District Reserve Guard personnel in Dantewada, Chhattisgarh state, in March, with authorities waging an offensive against the last vestiges of its Naxalite rebellion (Jalees Andrabi/AFP via Getty Images)

The global resurgence in extreme ideologies over the past decade or so has had a sole happy corollary, namely, a corresponding resurgence in insightful research in political psychology. A recent book by the neuroscientist Leor Zmigrod fleshes out a research program where commonalities between diverse ideologies – independent of political orientation – are teased out to reveal the underlying physiological, psychological and social bases of inflexible political convictions, the “epigenetics of extremism”, as she terms it.

As Indian policymakers commit themselves to ending the Naxal insurgency once and for all by next March, they would do well to pay heed to a key claim Zmigrod makes.

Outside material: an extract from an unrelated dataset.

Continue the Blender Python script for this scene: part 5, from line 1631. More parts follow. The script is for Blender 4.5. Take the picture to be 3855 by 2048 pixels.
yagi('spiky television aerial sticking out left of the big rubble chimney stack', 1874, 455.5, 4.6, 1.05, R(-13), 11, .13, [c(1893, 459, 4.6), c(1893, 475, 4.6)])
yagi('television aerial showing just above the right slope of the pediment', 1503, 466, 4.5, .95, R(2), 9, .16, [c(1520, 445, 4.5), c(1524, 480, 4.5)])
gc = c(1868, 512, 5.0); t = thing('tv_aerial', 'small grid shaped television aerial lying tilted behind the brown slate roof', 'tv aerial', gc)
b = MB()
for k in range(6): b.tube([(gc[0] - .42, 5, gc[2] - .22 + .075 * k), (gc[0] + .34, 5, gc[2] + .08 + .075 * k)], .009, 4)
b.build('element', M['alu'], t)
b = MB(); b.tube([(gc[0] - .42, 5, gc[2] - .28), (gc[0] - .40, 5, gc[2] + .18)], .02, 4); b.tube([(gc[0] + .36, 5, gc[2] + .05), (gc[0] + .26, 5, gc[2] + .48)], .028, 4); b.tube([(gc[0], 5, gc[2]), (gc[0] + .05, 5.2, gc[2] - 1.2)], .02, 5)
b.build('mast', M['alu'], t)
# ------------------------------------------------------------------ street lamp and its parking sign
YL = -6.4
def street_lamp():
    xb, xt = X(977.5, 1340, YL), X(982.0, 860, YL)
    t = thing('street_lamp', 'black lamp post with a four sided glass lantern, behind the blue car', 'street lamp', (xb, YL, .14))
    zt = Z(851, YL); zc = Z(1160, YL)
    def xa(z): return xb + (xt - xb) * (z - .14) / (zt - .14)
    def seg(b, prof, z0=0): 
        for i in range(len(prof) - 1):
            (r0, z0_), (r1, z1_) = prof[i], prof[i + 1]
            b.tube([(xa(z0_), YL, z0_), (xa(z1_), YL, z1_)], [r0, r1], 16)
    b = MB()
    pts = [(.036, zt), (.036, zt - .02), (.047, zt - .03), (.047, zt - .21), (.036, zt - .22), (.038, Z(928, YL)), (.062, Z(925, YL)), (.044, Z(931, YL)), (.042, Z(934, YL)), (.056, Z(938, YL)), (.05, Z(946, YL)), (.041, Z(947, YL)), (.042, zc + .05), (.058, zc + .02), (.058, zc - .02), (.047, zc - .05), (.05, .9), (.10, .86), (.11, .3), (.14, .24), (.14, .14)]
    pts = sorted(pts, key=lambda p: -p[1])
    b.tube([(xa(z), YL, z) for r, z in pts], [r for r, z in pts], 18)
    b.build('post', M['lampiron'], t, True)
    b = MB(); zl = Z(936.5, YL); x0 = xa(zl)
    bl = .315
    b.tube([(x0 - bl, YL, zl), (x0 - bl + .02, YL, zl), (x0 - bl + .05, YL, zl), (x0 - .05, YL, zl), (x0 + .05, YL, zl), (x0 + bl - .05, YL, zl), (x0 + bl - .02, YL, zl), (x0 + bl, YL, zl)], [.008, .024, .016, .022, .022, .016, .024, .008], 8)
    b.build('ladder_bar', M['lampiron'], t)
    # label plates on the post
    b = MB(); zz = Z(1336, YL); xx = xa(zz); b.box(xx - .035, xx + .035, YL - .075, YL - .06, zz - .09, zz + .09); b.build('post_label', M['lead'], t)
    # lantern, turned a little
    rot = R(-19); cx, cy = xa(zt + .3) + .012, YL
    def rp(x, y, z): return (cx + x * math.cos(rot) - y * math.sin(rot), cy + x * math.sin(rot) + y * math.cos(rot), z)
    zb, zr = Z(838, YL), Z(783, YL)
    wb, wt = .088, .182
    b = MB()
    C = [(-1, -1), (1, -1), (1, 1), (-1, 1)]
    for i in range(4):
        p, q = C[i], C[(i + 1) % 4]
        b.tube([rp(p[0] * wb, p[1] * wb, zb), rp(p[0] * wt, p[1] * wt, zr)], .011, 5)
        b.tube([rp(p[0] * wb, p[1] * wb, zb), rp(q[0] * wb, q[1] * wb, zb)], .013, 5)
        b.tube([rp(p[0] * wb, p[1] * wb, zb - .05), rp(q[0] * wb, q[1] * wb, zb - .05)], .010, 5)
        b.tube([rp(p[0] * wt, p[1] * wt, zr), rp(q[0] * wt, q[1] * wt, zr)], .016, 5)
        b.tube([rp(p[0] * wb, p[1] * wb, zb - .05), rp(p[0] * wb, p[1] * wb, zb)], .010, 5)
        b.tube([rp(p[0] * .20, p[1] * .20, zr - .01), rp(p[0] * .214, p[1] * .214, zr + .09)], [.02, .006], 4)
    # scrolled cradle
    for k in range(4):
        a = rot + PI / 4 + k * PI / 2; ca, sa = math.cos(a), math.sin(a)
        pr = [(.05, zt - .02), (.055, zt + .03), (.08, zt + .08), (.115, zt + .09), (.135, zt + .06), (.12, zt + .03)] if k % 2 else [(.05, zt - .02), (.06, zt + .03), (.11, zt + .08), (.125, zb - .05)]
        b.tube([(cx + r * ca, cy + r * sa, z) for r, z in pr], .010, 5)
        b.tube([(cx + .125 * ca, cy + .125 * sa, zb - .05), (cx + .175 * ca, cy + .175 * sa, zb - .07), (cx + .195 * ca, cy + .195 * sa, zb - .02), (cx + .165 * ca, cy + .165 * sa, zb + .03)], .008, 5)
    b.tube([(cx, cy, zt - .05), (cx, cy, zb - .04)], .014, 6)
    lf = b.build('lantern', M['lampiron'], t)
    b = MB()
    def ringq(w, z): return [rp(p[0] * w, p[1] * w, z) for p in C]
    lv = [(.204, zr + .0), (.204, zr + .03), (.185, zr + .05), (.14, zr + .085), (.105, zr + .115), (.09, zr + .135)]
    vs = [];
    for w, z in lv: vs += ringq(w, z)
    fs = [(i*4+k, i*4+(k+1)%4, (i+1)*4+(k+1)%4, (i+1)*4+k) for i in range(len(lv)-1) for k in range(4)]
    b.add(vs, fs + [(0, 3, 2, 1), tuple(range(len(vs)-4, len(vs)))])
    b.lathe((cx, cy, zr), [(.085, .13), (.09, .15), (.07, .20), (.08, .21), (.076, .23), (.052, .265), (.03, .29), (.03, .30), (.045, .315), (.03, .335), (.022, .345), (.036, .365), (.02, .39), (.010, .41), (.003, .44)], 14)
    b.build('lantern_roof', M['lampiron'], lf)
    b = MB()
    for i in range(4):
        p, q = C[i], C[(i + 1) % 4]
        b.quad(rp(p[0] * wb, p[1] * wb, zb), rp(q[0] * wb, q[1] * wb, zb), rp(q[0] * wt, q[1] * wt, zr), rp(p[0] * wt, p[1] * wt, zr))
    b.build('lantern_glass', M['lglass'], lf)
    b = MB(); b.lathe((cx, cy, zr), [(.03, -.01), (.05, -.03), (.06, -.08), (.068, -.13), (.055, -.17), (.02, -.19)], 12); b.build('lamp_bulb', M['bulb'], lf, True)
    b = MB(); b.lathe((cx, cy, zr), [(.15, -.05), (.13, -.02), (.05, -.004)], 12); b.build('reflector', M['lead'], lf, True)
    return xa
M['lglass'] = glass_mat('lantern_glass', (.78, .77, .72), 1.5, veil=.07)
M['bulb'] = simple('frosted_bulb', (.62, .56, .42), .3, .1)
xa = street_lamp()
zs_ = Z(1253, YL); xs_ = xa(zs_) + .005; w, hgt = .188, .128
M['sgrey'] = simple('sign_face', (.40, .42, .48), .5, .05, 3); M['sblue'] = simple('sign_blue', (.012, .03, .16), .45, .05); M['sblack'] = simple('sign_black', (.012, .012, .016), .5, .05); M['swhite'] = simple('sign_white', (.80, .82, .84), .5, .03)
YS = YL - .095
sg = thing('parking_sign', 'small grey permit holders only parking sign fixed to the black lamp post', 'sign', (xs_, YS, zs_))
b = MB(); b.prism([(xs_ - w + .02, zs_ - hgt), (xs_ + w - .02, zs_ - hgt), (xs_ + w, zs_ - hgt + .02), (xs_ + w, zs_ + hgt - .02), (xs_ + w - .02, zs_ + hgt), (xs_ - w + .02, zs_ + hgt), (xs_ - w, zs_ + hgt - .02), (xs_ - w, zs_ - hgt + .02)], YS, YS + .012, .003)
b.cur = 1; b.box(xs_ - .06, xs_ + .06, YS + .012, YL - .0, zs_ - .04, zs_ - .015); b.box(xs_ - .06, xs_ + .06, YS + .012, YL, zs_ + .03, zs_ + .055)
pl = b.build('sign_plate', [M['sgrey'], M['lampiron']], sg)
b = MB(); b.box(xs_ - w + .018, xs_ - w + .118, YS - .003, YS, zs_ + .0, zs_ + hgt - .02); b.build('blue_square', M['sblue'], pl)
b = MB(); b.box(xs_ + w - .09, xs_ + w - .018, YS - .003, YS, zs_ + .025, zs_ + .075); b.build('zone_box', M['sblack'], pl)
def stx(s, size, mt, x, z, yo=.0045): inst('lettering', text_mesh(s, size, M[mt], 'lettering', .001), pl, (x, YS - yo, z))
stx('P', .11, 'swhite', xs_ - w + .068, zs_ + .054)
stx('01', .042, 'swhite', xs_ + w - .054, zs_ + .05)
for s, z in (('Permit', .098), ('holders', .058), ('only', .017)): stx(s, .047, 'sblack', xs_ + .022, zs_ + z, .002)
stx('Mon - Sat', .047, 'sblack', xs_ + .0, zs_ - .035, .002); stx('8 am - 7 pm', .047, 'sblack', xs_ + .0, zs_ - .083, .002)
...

In her analysis, ideologies are the brain’s way of developing shortcuts that allow us to cope with an unpredictable world as well as create and strengthen social bonds, “to understand the world and be understood back”. A defining characteristic of ideological thinking is that it renders the mind resistant to the Bayesian template, where new evidence does not necessarily lead to rethinking of conclusions, or is processed in a way as to leave the conclusions intact. For Naxal ideologues, Indian society has hardly evolved over the past 50 years, economically or politically. As strange as it may seem, that has been a fundamental source of their allure.

The irony of course is that we are particularly susceptible to ideological thinking in times of great churn. And India is certainly amid one. It is quite likely that the Naxal insurgency, in its current form, will end, sooner rather than later. But it could yet be resurrected.